EC2 comes out of beta
Filed in archive The Cloud by Scott Wilson on October 23, 2008

The announcement is widely seen as a pre-emptive move to steal the thunder from the expected upcoming introduction of Microsoft's own cloud-based processing service, but it's also a nicely timed move to gain inroads with enterprise IT during an especially vulnerable moment. With the economy in a shambles, cuts are on the horizon... and although the quality and value of cloud services is debatable, the cost savings are not. CIOs who might never otherwise have considered EC2 as an option may be spurred out of their safe, conventional approaches to bulk processing by massive budget cuts and be willing to take the chance on a migration to a cloud service. Amazon is gambling that they'll find the performance acceptable and stay with the service even as competitors come online and the economy recovers.
This emphasis can be seen in Amazon CTO Werner Vogel's companion post to the announcement, titled "Using the Cloud to build highly-efficient systems." Vogels reiterates, at a nearly kindergarten level for the CxOs who haven't yet got the message, how to do exactly that, a sort of primer on the way the world will be working in five or ten years.
The move to production status isn't much more than a publicity stunt, and I'm not saying that as a bad thing. The feature announcements are so much vaporware at this point, but whether they come out next year or not, they are certainly on the way, and there are third-party alternatives already extant to fill those holes. The SLA of 99.95% availability is just okay, but it's also of less concern than with S3, both because EC2 has historically had fewer availability issues and by it's nature it can be better distributed to avoid catastrophic failures at single chokepoints.
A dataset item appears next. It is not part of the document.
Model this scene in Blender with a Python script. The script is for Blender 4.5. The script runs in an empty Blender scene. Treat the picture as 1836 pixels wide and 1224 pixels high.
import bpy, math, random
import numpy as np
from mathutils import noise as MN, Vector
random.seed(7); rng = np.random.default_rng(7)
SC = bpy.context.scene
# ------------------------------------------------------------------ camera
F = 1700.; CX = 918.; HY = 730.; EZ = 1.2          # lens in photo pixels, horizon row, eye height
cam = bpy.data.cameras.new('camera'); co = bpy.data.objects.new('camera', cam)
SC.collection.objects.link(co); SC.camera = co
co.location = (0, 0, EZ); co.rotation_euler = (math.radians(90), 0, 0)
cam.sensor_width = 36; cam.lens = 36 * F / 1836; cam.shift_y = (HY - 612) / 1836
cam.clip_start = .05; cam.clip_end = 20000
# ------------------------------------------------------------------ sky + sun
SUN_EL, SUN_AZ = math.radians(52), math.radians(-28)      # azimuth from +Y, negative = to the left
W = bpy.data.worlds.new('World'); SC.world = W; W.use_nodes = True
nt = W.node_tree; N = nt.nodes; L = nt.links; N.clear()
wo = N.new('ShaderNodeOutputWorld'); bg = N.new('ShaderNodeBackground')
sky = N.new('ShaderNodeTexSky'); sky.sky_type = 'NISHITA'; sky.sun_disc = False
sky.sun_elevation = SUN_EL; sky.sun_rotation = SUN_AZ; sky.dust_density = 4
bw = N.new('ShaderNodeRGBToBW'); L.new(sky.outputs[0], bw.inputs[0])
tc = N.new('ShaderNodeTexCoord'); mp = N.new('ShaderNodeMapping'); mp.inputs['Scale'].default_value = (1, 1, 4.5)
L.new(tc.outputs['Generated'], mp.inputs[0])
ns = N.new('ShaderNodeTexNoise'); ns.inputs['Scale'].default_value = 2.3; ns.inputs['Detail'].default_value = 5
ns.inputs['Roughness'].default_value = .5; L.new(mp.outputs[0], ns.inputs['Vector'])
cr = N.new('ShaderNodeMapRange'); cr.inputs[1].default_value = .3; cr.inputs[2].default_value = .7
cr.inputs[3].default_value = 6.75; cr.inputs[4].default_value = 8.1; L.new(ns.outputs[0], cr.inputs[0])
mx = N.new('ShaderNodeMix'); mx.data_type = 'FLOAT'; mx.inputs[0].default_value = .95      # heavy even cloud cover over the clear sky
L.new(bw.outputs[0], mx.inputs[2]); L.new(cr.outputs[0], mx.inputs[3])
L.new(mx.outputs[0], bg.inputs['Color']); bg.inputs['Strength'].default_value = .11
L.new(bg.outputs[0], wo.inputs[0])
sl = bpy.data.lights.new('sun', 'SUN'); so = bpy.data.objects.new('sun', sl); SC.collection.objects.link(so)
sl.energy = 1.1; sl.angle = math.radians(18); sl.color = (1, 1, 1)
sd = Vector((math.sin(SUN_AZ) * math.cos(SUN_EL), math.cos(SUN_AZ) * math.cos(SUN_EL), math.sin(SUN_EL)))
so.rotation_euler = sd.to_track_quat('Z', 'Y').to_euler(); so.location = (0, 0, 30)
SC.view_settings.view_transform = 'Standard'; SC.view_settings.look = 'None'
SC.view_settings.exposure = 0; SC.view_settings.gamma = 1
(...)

The opening of the Windows hosting beta is more interesting; it probably had to be done now, before Microsoft's PDC introduction of their own version of a Windows cloud, but it answers quite a few of the questions about pricing and licensing that were raised when Amazon first announced the development of such service. Full time use of a basic Windows instance running 24/7 will cost you about three bucks a day... that works out to about nine months of use before you cross the point where it would have been cheaper just to buy the license yourself, excluding hardware and admin costs. Let's call it a year. But of course because you only pay for what you use, it's extremely unlikely that a year of processing time would actually be gone in a year... most activities in which you might use this service are burst-oriented, a lot of processing for a limited amount of time. Every company would have to do its own math, of course, but it's quite conceivable that using an Amazon EC2 instance of Windows for batch processing could be perpetually cheaper than buying and running a Windows box... and that's before you account for any scaling advantages you may accrue from the approach.
I think this is a good move from Amazon at a good time. As terrible as the economic downturn is, it may well accelerate certain inevitable trends in the technology industry, and for all the inevitable disruption that will cause, in the long term it's a positive thing.